There are the women out there and they are all extremely talented
and once they get out into the industry and start work they get
hired again and again. What we are finding is that we have hit
a level now where we are not really getting more women applying
and my feeling about this is that we are struggling to find education
and training for the people before they come to our school. A
lot of the courses that people go on are media studies courses
which are pretty useless, but a lot of the women have got their
start by going on regional training schemes, working as assistants
to other people, doing short courses here and there. What I have
found when tracking through the applicants is that the ones that
have been successful are the ones who have had the most technical
training before they come and that includes the directors as well.

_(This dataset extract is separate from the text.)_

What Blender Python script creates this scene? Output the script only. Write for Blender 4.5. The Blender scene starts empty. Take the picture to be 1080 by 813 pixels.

I think that gives them more of an all round experience and it
also gives them much more confidence in terms of working with
their careers and things. I think it is important to start way
back at secondary school and encourage women to do computer courses
and to do photography courses. I am getting women students who
know much more about computers than I do although that seems to
be changing a little bit at the moment, so they are coming in
and they already now how to edit their films on computers and
some of them are interested in doing special effects. There is
that level before they come, but then there is also that level
afterwards because they can go in and they can work on Hollyoaks
and Casualty and things like that, but to make that leap
up to directing feature films is the real problem and it is something
that is really across the industry, not just women, but since
the industry has become virtually freelance we have lost those
benefits that we used to have from the great days of the BBC and
Play for Today. Most of the great British film directors
did their apprenticeship with the BBC doing Play for Today
and one-off dramas and we need to find more of those slots to
give women experience. The feeling seems to be that the industry
is willing to take a chance with men based on what they think
their potential is, but women actually have to have proved themselves,
you are taken on what you have done, there is less willingness
to take risks.
Ms Curtis: The female director
is a relatively rare species. The majority of male executives
do not come across one very often and that is the problem. Part
of the problem with female directors is they do not see other
female directors out there doing it.